Cronley being their major enemy makes him a mandatory boss imo
I do however would like more meaningful side quests which when dodged can have dire consequences.
Some side quests with actual story impact would be nice
Like I personally like the New Harbor questline, if you fuck up you end up orphaning the children.
But i have to agree with you such “complex” side quests demand resources. And there’s always an option for Grim Dawn II which can improve upon what was missing
That’s my hope as well. I would like to see more complex involvement, relationships, story in a GD2 as well as the more open ended, open world aspects that Xeilua has been so upset about. I’m more forgiving because I understand that they may have overreached their vision and were brought up short and instead forced to live within their means.
medierra has long said that he has always been careful with funds to make sure they weren’t left high and dry during development like the trap many indies have fallen into. With their success I hope that when they feel ready to tackle the genre again that the budgeting holds true throughout and they have all the room they need to do exactly that.
If things go well over that time they may even have enough capital to rival Triple A production levels. At the very least they should be able to raise the bar significantly.
Don’t spend it all on yachts medierra. At least get Rhis one too I can’t even tell you how many times I’ve seen Rhis constantly logging in and out of GD, bug testing all damn night.
Making Cronley optional makes no sense. They are the main threat to Devil’s Crossing and it was all made worse by you fixing the bridge to DC because now they can just round up a large group of people and conquer DC. Thankfully Crate changed this.

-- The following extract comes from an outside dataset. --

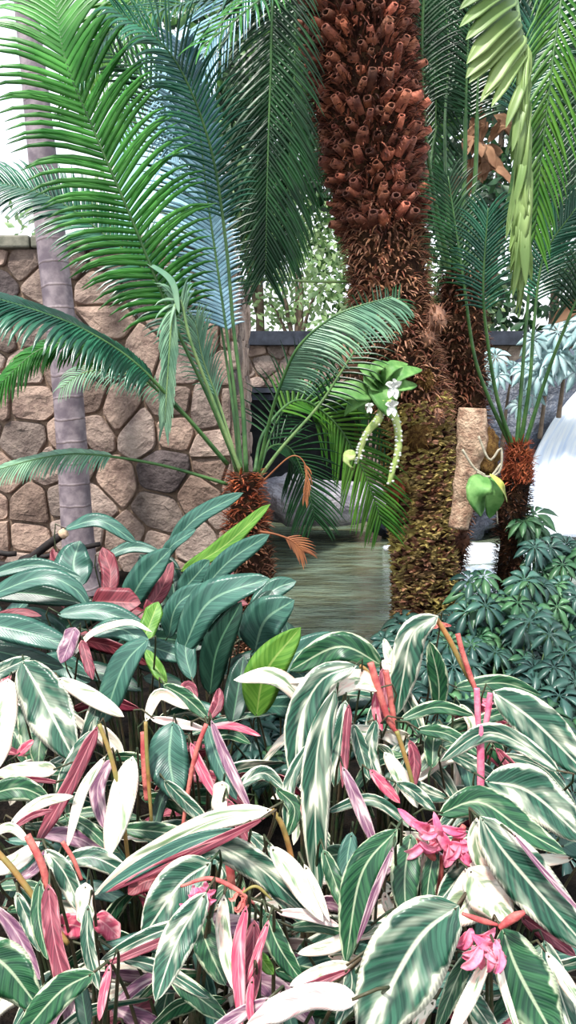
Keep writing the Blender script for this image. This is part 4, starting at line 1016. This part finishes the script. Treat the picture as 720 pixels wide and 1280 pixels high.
T('p6', 'u', [(284, 998), (305, 1040), (332, 1092)], 20, .0)
T('p6', 'U', [(210, 1095), (180, 1102), (160, 1118)], 36, .05)
stalk('p6', [(285, 1040), (286, 1070), (290, 1110)], 12, m_red, .02)
T('p6', 'g', [(150, 1035), (200, 1040), (250, 1048)], 30, .12)
T('p7', 't', [(264, 1078), (225, 1105), (178, 1172)], 54, -.08, prof='ovate')
T('p7', 't', [(258, 1115), (222, 1175), (194, 1252)], 42, -.14, prof='ovate')
T('p7', 't', [(248, 1150), (190, 1168), (126, 1200)], 26, -.04)
T('p7', 'u', [(246, 1158), (190, 1182), (126, 1208)], 15, -.06)
T('p7', 't', [(150, 1198), (200, 1210), (262, 1248)], 24, .02)
T('p7', 'g', [(252, 1130), (255, 1170), (282, 1232)], 46, .0)
T('p7', 'c', [(280, 1118), (280, 1170), (294, 1240)], 28, -.08)
flower('p7', [([(226, 1108), (262, 1098), (296, 1112), (318, 1130)], 6, m_red), ([(300, 1118), (320, 1108), (340, 1125)], 4, m_ostem)], 250, 1112, 28, 12, m_pink, -.17, 26)
flower('p7', [], 303, 1118, 16, 7, m_red, -.16, 16)
T('p8', 'p', [(308, 1132), (298, 1190), (302, 1285)], 24, -.12)
T('p8', 'u', [(318, 1150), (316, 1200), (312, 1262)], 34, -.08)
T('p8', 'p', [(336, 1150), (322, 1190), (308, 1230)], 14, -.12)
T('p8', 'p', [(316, 1220), (312, 1250), (316, 1290)], 14, -.12)
T('p8', 'g', [(332, 1140), (348, 1182), (378, 1228)], 36, -.04)
T('p8', 'l', [(448, 1250), (385, 1246), (308, 1280)], 30, -.12, prof='strap')
T('p8', 'm', [(340, 1248), (300, 1268), (250, 1300)], 24, -.1)
T('p8', 'Y', [(322, 1190), (332, 1205), (342, 1218)], 22, -.06)
T('p8', 'c', [(440, 1205), (410, 1212), (362, 1232)], 26, -.05)
T('p8', 'u', [(438, 1212), (405, 1225), (360, 1242)], 14, -.07)
T('p8', 'g', [(210, 1215), (240, 1240), (285, 1275)], 34, .04)
T('p9', 't', [(446, 832), (402, 850), (374, 905), (368, 985)], 38, -.1, prof='ovate', slope=.4)
T('p9', 't', [(420, 860), (398, 930), (394, 1020), (398, 1124)], 36, -.16, slope=.3, prof='ovate')
T('p9', 't', [(432, 875), (424, 930), (418, 985)], 30, -.1)
T('p9', 'c', [(476, 862), (445, 850), (410, 872)], 25, -.16, prof='ovate')
T('p9', 'c', [(395, 895), (348, 848), (292, 850)], 30, -.05, slope=-.2)
T('p9', 'c', [(412, 846), (380, 850), (348, 854)], 9, -.1)
T('p9', 'u', [(436, 880), (432, 930), (428, 985)], 10, -.12, prof='strap')
T('p9', 't', [(442, 905), (452, 940), (462, 975)], 24, -.03)
T('p9', 't', [(385, 930), (362, 980), (358, 1040)], 22, -.02)
T('p9', 'g', [(345, 985), (368, 1010), (360, 1045)], 24, .02)
T('p10', 'c', [(338, 1058), (370, 1098), (404, 1152)], 28, -.1, prof='ovate')
T('p10', 'c', [(380, 1080), (395, 1110), (412, 1152)], 14, -.1)
T('p10', 'g', [(404, 1062), (418, 1100), (432, 1140)], 28, .0)
T('p10', 'G', [(440, 1040), (434, 1080), (444, 1122)], 34, -.0)
T('p10', 'm', [(428, 958), (448, 1005), (472, 1064)], 22, -.06)
T('p10', 't', [(408, 1015), (465, 1000), (520, 1038)], 20, -.04)
T('p10', 'l', [(346, 1140), (385, 1144), (425, 1158)], 18, -.05)
T('p10', 'g', [(360, 1160), (400, 1158), (440, 1170)], 20, .0)
T('p10', 'c', [(455, 1155), (420, 1180), (372, 1192)], 24, .0)
T('p10', 't', [(330, 1100), (345, 1115), (395, 1165)], 24, .0)
T('p10', 'u', [(376, 1005), (388, 1040), (392, 1080)], 14, .05)
T('p11', 't', [(548, 770), (516, 792), (504, 845), (496, 894)], 36, -.05, slope=.2, prof='ovate')
T('p11', 'c', [(492, 842), (486, 820), (480, 798)], 17, .0)
T('p11', 'c', [(498, 850), (486, 836), (478, 825)], 22, .02)
T('p11', 'g', [(548, 888), (548, 850), (537, 802)], 32, .05, slope=-.1)
T('p11', 'u', [(478, 835), (480, 865), (474, 905)], 22, -.02)
T('p11', 'p', [(470, 862), (470, 890), (478, 914)], 14, -.04)
stalk('p11', [(463, 828), (474, 865), (486, 900), (497, 916)], 9, m_red, -.1)
stalk('p11', [(482, 838), (488, 870), (494, 912)], 8, m_red, -.08)
stalk('p11', [(450, 832), (458, 838), (466, 850)], 5, m_ostem, -.1)
stalk('p11', [(496, 914), (503, 935), (512, 965), (520, 1000)], 6, m_ostem, -.06)
T('p11', 'g', [(500, 900), (545, 884), (592, 894)], 22, -.06)
T('p11', 't', [(470, 900), (462, 940), (476, 985)], 26, .04)
T('p11', 'u', [(512, 925), (518, 950), (514, 990)], 22, .02)
T('p11', 'c', [(480, 940), (500, 970), (522, 1010)], 26, .05)
T('p11', 'p', [(462, 962), (478, 980), (500, 1004)], 20, -.04)
T('p11', 't', [(495, 978), (518, 990), (545, 1015)], 22, -.04)
stalk('p12', [(546, 774), (562, 800), (578, 832), (596, 864)], 7, m_ostem, -.05)
stalk('p12', [(572, 792), (578, 815), (588, 845), (596, 866)], 7, m_red, -.04)
stalk('p12', [(596, 860), (597, 885), (598, 912)], 8, m_pink, -.06)
stalk('p12', [(613, 866), (610, 890), (606, 912)], 8, m_pink, -.06)
stalk('p12', [(600, 905), (601, 960), (600, 1015)], 10, m_pink, -.02)
flower('p12', [], 603, 874, 14, 8, m_pink, -.06, 14)
flower('p12', [], 550, 780, 10, 6, m_red, -.06, 12)
T('p12', 't', [(616, 864), (668, 902), (738, 972)], 52, -.04, prof='ovate')
T('p12', 't', [(700, 966), (648, 928), (604, 916), (550, 952)], 32, -.1)
T('p12', 'g', [(520, 912), (560, 918), (600, 945)], 24, .0)
T('p12', 'g', [(540, 960), (542, 925), (548, 900)], 30, .05)
T('p12', 'c', [(575, 880), (590, 905), (585, 925)], 18, .02)
T('p12', 'c', [(640, 955), (655, 970), (668, 985)], 24, .02)
T('p12', 't', [(560, 940), (590, 955), (625, 975)], 26, .06)
T('p12', 'u', [(620, 935), (640, 960), (660, 985)], 18, .08)
T('p13', 'g', [(497, 1036), (452, 1092), (432, 1204)], 42, -.1, slope=.3, prof='ovate')
T('p13', 'm', [(492, 1058), (470, 1112), (446, 1180)], 14, -.12, slope=.3)
T('p13', 'g', [(514, 1042), (506, 1095), (508, 1155)], 36, -.05, prof='ovate')
T('p13', 'g', [(545, 1055), (536, 1100), (532, 1150)], 28, -.02)
T('p13', 't', [(604, 1072), (578, 1092), (548, 1128)], 42, -.02)
T('p13', 'c', [(480, 1115), (486, 1135), (500, 1150)], 18, .0)
T('p13', 'c', [(500, 1040), (530, 1052), (528, 1100)], 14, -.07)
T('p13', 't', [(560, 1000), (520, 985), (500, 960)], 26, .1)
T('p13', 't', [(470, 1155), (450, 1160), (420, 1175)], 22, .0)
T('p13', 'c', [(540, 1150), (500, 1155), (440, 1175)], 20, .0)
flower('p13', [([(552, 1070), (550, 1100), (549, 1132)], 9, m_red), ([(572, 1078), (566, 1100), (560, 1130)], 6, m_ostem), ([(580, 1032), (570, 1052), (556, 1080)], 13, m_red), ([(520, 1050), (535, 1065), (550, 1082)], 11, m_red)], 540, 1042, 48, 20, m_pink, -.14, 36, .3)
flower('p13', [], 572, 1055, 14, 5, m_pink, -.13, 30, 1.0)
T('p14', 't', [(606, 976), (662, 990), (732, 1052)], 60, -.03, prof='ovate', slope=.3)
T('p14', 'g', [(548, 1018), (598, 1002), (652, 1036), (708, 1068)], 40, -.08, prof='ovate')
T('p14', 't', [(600, 1020), (636, 1072), (738, 1190)], 62, -.12, prof='ovate', slope=.3)
T('p14', 'c', [(596, 1022), (598, 1062), (632, 1120)], 26, -.14, prof='ovate', slope=.3)
T('p14', 'm', [(640, 1040), (682, 1092), (735, 1150)], 10, -.14, slope=.3)
T('p14', 'G', [(700, 1060), (722, 1050), (750, 1045)], 60, .1)
T('p14', 'c', [(632, 1068), (600, 1112), (552, 1156)], 56, -.05, prof='ovate')
T('p14', 'c', [(585, 1085), (608, 1115), (640, 1150)], 54, -.07, prof='ovate')
T('p15', 't', [(574, 1132), (520, 1178), (452, 1305)], 96, -.12, prof='ovate', slope=.35, wave=.03)
T('p15', 'c', [(612, 1192), (592, 1235), (560, 1300)], 26, -.08)
T('p15', 'g', [(600, 1180), (575, 1215), (545, 1290)], 30, -.02)
T('p15', 't', [(570, 1225), (590, 1250), (625, 1300)], 34, .02)
T('p15', 'c', [(545, 1250), (525, 1270), (520, 1300)], 22, .0)
T('p15', 't', [(430, 1190), (440, 1230), (420, 1290)], 30, .06)
T('p15', 'c', [(410, 1195), (440, 1200), (470, 1215)], 20, .06)
flower('p16', [([(578, 1142), (600, 1150), (622, 1156)], 9, m_red), ([(624, 1160), (640, 1148), (656, 1140)], 12, m_red)], 606, 1172, 44, 20, m_pink, -.15, 34, .8)
T('p16', 'g', [(628, 1160), (648, 1215), (700, 1310)], 72, -.06, prof='ovate', slope=.35)
T('p16', 'c', [(622, 1185), (630, 1235), (655, 1310)], 14, -.09, slope=.35)
T('p16', 'c', [(682, 1190), (705, 1225), (740, 1275)], 24, -.02)
T('p16', 'u', [(650, 1145), (680, 1165), (720, 1195)], 26, .05)
T('p16', 't', [(680, 1175), (700, 1240), (720, 1300)], 40, .04)
# fill
FK = {'p1': 'tgcGu', 'p2': 'tgcgu', 'p3': 'tGgDu', 'p4': 'ttcgmG', 'p5': 'tgcmGu', 'p6': 'tggcu', 'p7': 'tgGcm', 'p8': 'tgclmG', 'p9': 'tgcgG', 'p10': 'ttcgmG', 'p11': 'tgcuG', 'p12': 'tgcgG', 'p13': 'tgcmG', 'p14': 'tgcGu', 'p15': 'tgcuG', 'p16': 'tgcGu'}
for key, ks in FK.items():
    _, px, py, b = PLANTS[key]
    for k in range(15):
        x = px + rnd.uniform(-70, 70); y = py + rnd.uniform(-35, 80)
        if 285 < x < 385 and y < 960: continue
        sgn = rnd.choice([-1, 1]); L = rnd.uniform(70, 130) * (1.35 if py > 1150 else 1)
        a = rnd.uniform(-.3, 1.35); p0 = (x, y); p1 = (x + sgn * math.cos(a) * L * .5, y + math.sin(a) * L * .4 - 10); p2 = (x + sgn * math.cos(a) * L * .9, y + math.sin(a) * L)
        T(key, rnd.choice(ks), [p0, p1, p2], rnd.uniform(18, 36) * (1.3 if py > 1150 else 1), rnd.uniform(.12, .45), rnd.uniform(-60, 60), rnd.uniform(-40, 40), lab=False)

# ------------------------------------------------------------------ light, sky, camera
w = bpy.data.worlds.new('sky'); bpy.context.scene.world = w; w.use_nodes = True; t = w.node_tree; t.nodes.clear()
out = t.nodes.new('ShaderNodeOutputWorld'); bg = t.nodes.new('ShaderNodeBackground')
tc = t.nodes.new('ShaderNodeTexCoord'); sp = t.nodes.new('ShaderNodeSeparateXYZ'); rp_ = t.nodes.new('ShaderNodeValToRGB')
rp_.color_ramp.elements[0].position = 0; rp_.color_ramp.elements[0].color = (.95, .97, 1, 1)
rp_.color_ramp.elements[1].position = .9; rp_.color_ramp.elements[1].color = (.72, .86, 1, 1)
t.links.new(tc.outputs['Generated'], sp.inputs[0]); t.links.new(sp.outputs[2], rp_.inputs[0]); t.links.new(rp_.outputs[0], bg.inputs[0])
bg.inputs[1].default_value = 1.2; t.links.new(bg.outputs[0], out.inputs[0])
sl = bpy.data.lights.new('sun', 'SUN'); sl.energy = 4.6; sl.angle = R(7); sl.color = (1, .96, .9)
so = bpy.data.objects.new('sun', sl); C.objects.link(so)
so.rotation_euler = V((.28, .50, -1.1)).to_track_quat('-Z', 'Y').to_euler(); so.location = (0, 0, 9)
cam = bpy.data.cameras.new('camera'); co = bpy.data.objects.new('camera', cam); C.objects.link(co)
co.location = CAM; co.rotation_euler = (math.pi / 2 - PITCH, 0, 0)
cam.sensor_fit = 'VERTICAL'; cam.sensor_height = 36; cam.lens = 36 * FPX / 1280; cam.clip_start = .02
sc_ = bpy.context.scene; sc_.camera = co
sc_.view_settings.view_transform = 'Standard'; sc_.view_settings.look = 'None'; sc_.view_settings.exposure = .46; sc_.view_settings.gamma = 1
sc_.view_settings.use_curve_mapping = False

I’m fine to a certain extent with Arkovian Undercity being mandatory. Then again, only half of the first floor is mandatory, so it’s not like the developers are forcing you to go fight Kilrian. You can easily just leave him for later.
Personally, I can’t say I’ve ever seen an open world I valued. Mostly they just seem to be pretty scenery, and an occasional side quest. Those side quests also seem to inevitably be either a total waste of time, or near-mandatory for whatever the reward is, making it basically a main quest. If I wanted pretty pictures, I’d go to an art museum.
Maybe if an open world game somehow managed to not do either thing, then I’d be more appreciative.